Munich ESB

Brewed a SMASH ESB today using all Munich malt and Northern Brewer hops.

10 Gallon batch

19 lbs. Munich malt
2 oz. Northern Brewer FW
1 oz. Northern Brewer @ 60 min.
1 oz. Northern Brewer @ 10 min
1 oz. Northern Brewer @ 5 min.

Mash at 152
RO Water treated with Gypsum and Calcium Chloride

Yeast is SafAle 04

OG 1.058

mmm…malt bomb

What are the IBUs on that bad boy? I only brewed an all Munich once and it turned out pretty good. I wish I had upped the IBUs to balance it a bit more though.

Being a malthead, I am salivating.

Let us know how it goes.

Yeah, I’m sure it depends on the recipe, but I’ve found that somewhere around 30% Munich or higher it really starts to compete with the hops.

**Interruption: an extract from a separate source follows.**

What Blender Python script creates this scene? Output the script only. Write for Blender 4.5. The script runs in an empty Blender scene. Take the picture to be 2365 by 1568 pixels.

It’s funny how different everyone’s idea of an ESB seems to be. I can’t picture calling a beer an ESB without some dark English Crystal malt and a whole bunch of EKGs. But regardless, this sounds like a tasty brew.

+1.  I’m sure it’ll be good. I think I used 92% MO , 8% English C60 , EKG all the way last time.

It was coming in right around 55 IBUs according to BeerSmith.  I also followed Martin’s Burton on Trent water treatment.  I guess I’ll see how it comes out.  This was for our brew club’s Iron Brewer contest we do each month. Given a certain ingredient and told to make a beer.  This one was Munich malt and only  a single hop.

NO! Not the Burton water I hope. The Pale Ale water profile is much less extreme than Burton water.

The other thing I can see in this recipe is that it may end up more like an Alt. If the hop aroma is low and the Munich malt comes through and the beer dries out well, the beer could be Alt like.

With respect to well hopped beers, I agree that the malt can clash with the hopping. That is why a very simple grist is used in a typical American Pale Ale. Hopefully that won’t be the case here.

Oops!  Well crap, seems I messed this up.  Yes I used the Burton on Trent water from the most recent issue of Zymurgy.  I guess my thought was the water profile would help to accentuate the hops and balance out the Munich malt, but never having brewed with entirely Munich malt, I guess I didn’t think things through.  It is fermenting away in the basement @ about 62 degrees.  I guess I’ll know in a few weeks what I have and will take this as a lesson learned and brush up more on my water treatments.

I’d style it after tasting the finished product.

Good idea.  I guess it won’t turn out to be what I was thinking but at least it will be beer… :smiley:

Oh, that’s too bad. I guess you didn’t actually read the article about the fact that the local water was typically diluted naturally to a less mineralized condition. The Pale Ale profile just happens to be similar to that diluted Burton groundwater.

I didn’t catch that in the article, but when I look at Burton’s profile I think Yikes! High numbers. I plugged it into my computer and realized, that can’t be right. Went with light n hoppy instead.

+1 to the Pale Ale profile.  Works very,very well.

It’s a conundrum. Seems like you have to start somewhere. But I think at the end, this is the way to go. One might start out thinking one style and discover it’s perfect in another.

By the way, styling isn’t just for competition in my opinion. Its kind of a common language so folks know what to expect. If a pub was selling a spectacular Helles under the name of Belgian blond, the customer might be disappointed. Beer is great, but everyone hates it.

The nice thing about homebrew is you don’t have to order $15k worth of labels before you know what it is LOL

I did realize and read that they had to dilute the water.  I guess what I didn’t look at were the actual specs as far as concentrations, i.e. I need to study water chemistry more and download your program.  What I did to my water was from the recipe you had in Zymurgy where you state “To produce a mineralization level popular in Burton pale ales, increase the additions to 4 tsp gypsum and 1 tsp calcium chloride in 8.5 gallons of water.”

Since I was starting with 17 gallons of water I just doubled these amounts.

Do you think Fullers when you think ESB? If that is the case, they use London’s water utility water and add gypsum to get the Ca and SO4 up. They say that on the tour, and you can see the bags of gypsum by the HLT. What they don’t say is the level they get the SO4 to. IIRC John Keeling says to get he Ca to 100 ppm.

If you used the recommendations from the recipe, you are fine. That already assumes a dilution and not the full Burton strength.